Vegetables from the garden
The rituals and routines that students and teachers follow create a kitchen classroom culture that fosters positive contributions and community in the kitchen.
In the kitchen, students have to come in line, put their things away in the cupboard, put on an apron, wash their hands, meet at the middle table for the Chef Meeting, choose their kitchen jobs, serve everybody at the table before eating,  wash their dishes and clean the kitchen after every kitchen class.
Kitchen utensils
 To let students know what to expect, the teachers and the kitchen staff  have established a set of routines.

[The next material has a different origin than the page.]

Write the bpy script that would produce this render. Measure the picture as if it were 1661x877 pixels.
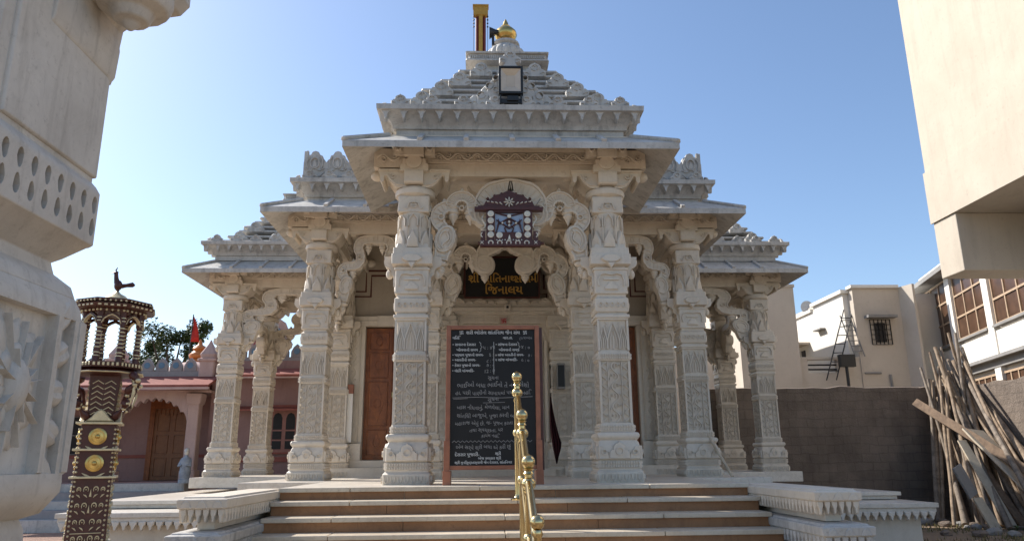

Teachers and staff have to greet the students, share leadership of the Chef Meeting, ask check-in questions at the table to allow kitchen teachers to get to know the students, take notes on each class to keep track of behavioral issues, and debrief with the students.
To instill a sense of ownership and love for the kitchen in each student, they have practices such as eat what they make, use real tools, cook in the kitchen what they have grown in the garden, harvest from the garden during kitchen class, bring copies of recipes home, and take leftovers in to go containers.
Chopping vegetables
The teachers also empower students to make decisions and encourage them to be their best selves. The teachers ask for student input whenever possible, engage all of the senses, use random decision making processes (rock/paper/scissor; pick a number), figure out appropriate work for particular student’s need, and praise students.

The kitchen culture creates a very interesting community that teaches skills, senses and responsibilities.